An MIT doctoral student is refining fog harvesting to help bring water to the poor.

In the arid Namib Desert on the west coast of Africa, the Stenocara gracilipes beetle survives by using its bumpy back to collect water droplets from fog and letting the moisture roll into its mouth. What nature has developed, Shreerang Chhatre, SM ‘09, wants to refine. The devices he hopes to build could help some of the 900 million people globally who lack safe drinking water or must fetch it from distant wells or streams.

Fog net: This mesh is being tested for use in fog-harvesting devices.

“It’s terrible that the poor have to spend hours a day walking just to obtain a basic necessity,” says Chhatre, a Mumbai native who is a PhD candidate in chemical engineering, an MBA student at Sloan, and a fellow at MIT’s Legatum Center for Development and Entrepreneurship.

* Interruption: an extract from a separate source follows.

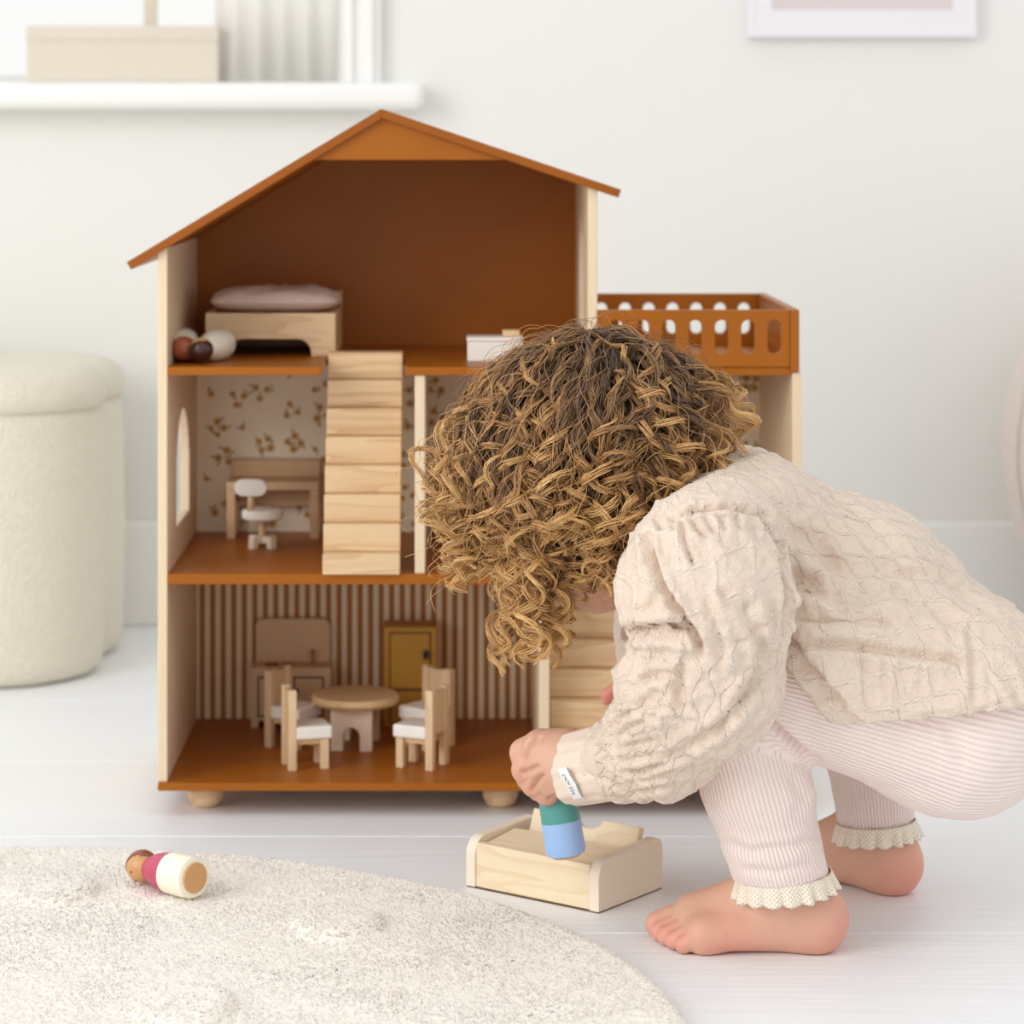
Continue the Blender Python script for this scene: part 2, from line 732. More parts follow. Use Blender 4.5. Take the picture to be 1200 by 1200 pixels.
# window: frame, glazing bar, pane, sill, casing
win = empty('window_1', (-0.6, WALL_Y + 0.05, WIN[2]))
tag(win, kind='structure')
wo = win.location
f = MB()
f.prism([(WIN[0], WIN[2]), (WIN[1], WIN[2]), (WIN[1], WIN[3]), (WIN[0], WIN[3])],
        [[(WIN[0] + .03, WIN[2] + .012), (WIN[1] - .03, WIN[2] + .012), (WIN[1] - .03, WIN[3] - .03), (WIN[0] + .03, WIN[3] - .03)]], WALL_Y + 0.10, WALL_Y + 0.13, 'y')
link('window_frame', f.mesh('window_frame'), M['trim'], win, wo, 0.002)
bx = (176 - CX) * 3.33 / F
link('glazing_bar', MB().box(bx - .007, bx + .007, WALL_Y + 0.105, WALL_Y + 0.127, WIN[2] + .01, WIN[3] - .03).mesh('glazing_bar'),
     mat('tan_glazing_bar', (226, 214, 192), 0.5, 0.0), win, wo)
gm = bpy.data.materials.new('window_glass')
gt_ = NT(gm)
tr = gt_.n('ShaderNodeBsdfTransparent')
gl = gt_.n('ShaderNodeBsdfGlossy')
gl.inputs['Roughness'].default_value = 0.02
mx = gt_.n('ShaderNodeMixShader')
mx.inputs[0].default_value = 0.06
gt_.t.links.new(tr.outputs[0], mx.inputs[1])
gt_.t.links.new(gl.outputs[0], mx.inputs[2])
gt_.t.links.new(mx.outputs[0], gt_.out.inputs[0])
for a, b in ((WIN[0] + .03, bx - .007), (bx + .007, WIN[1] - .03)):
    link('pane', MB().box(a, b, WALL_Y + 0.114, WALL_Y + 0.118, WIN[2] + .012, WIN[3] - .03).mesh('pane'), gm, win, wo)
sx1 = (497 - CX) * 3.17 / F
sill = MB().box(-1.2, sx1, WALL_Y - 0.06, WALL_Y + 0.10, 0.606, 0.638).mesh('window_sill')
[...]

While researching fog-harvesting devices, he is also developing business plans for deploying them.

Interest in fog harvesting dates back at least several decades; government agencies in Chile and Peru started experimenting with the idea in the 1960s. Today’s devices consist of a large mesh panel on which droplets settle, connected to receptacles that collect drips. In one day they typically capture one liter of water per square meter of mesh. Chhatre has extensively tested refinements to the panels and believes he can improve their efficacy.

Chhatre’s research has focused on the wettability of materials, their tendency to either absorb or repel particular liquids (think of a duck’s feathers, which repel water). With Robert Cohen of the Department of Chemical Engineering and Gareth McKinley of the Department of Mechanical Engineering, among other researchers, he has coauthored three papers published in the journals Advanced Materials and Langmuir on the kinds of fabrics and coatings that affect wettability. The idea is to make sure that droplets land on the mesh and then quickly roll off once enough water accumulates.

Beetle physiology is an inspiration for fog harvesters, not a template: wind tends to drive water droplets off an impermeable surface like the beetle’s back, which is why researchers use mesh instead. “This kind of open permeable surface is better,” Chhatre says.

Turning the refined technology into a viable enterprise is the next challenge. “My consumer has little monetary power,” he says. As part of his Legatum fellowship and Sloan work, he is analyzing which groups could be customers for his potential product and identifying areas where it might work, such as the rural west coast of India, north of Mumbai. Or environmentally aware communities, schools, or businesses in developed countries might try fog harvesting to reduce the amount of energy needed to obtain water. “This is still a very open problem,” he says.